中国人民銀行(中央銀行)は3日に発表した「中国金融安定報告2011年」の中で、今年も引き続き積極的な財政政策と、穏健な通貨政策を実施することを明らかにしたほか、今後の金融業務の重点として直接融資の規模拡大を挙げ、新しい金融指標「社会融資総量」をより重視していくとした。国際金融報が伝えた。
同報告は、「中国経済は今年、安定した比較的速い成長を維持する上で国内外の様々な試練に直面しており、社会融資総量という指標から経済に対する金融支援の度合いをはかり、直接融資の規模を拡大するなど、積極的な財政政策と穏健な通貨政策を実施することが必要だ」と指摘する。
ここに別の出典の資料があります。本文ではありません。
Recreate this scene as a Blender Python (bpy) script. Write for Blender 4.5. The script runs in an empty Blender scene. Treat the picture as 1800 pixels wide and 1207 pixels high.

清華大学中国・世界経済研究センターの袁鋼明教授は「中央銀行のマクロ調整政策は現在、ジレンマに陥っている。利上げや預金準備率引き上げなどの単純な方法で経済を調節すれば、インフレは抑制できるかもしれないが、経済成長に影響が及ぶだろう」と述べる。
また、ある専門家は、「単に信用貸付総量の指標を考慮するのに比べ、社会融資総量は経済全体の資金需要量をより全面的に反映でき、経済調整部門が複合的なピンポイントの調整を行うのに有利だ」との見方を示す。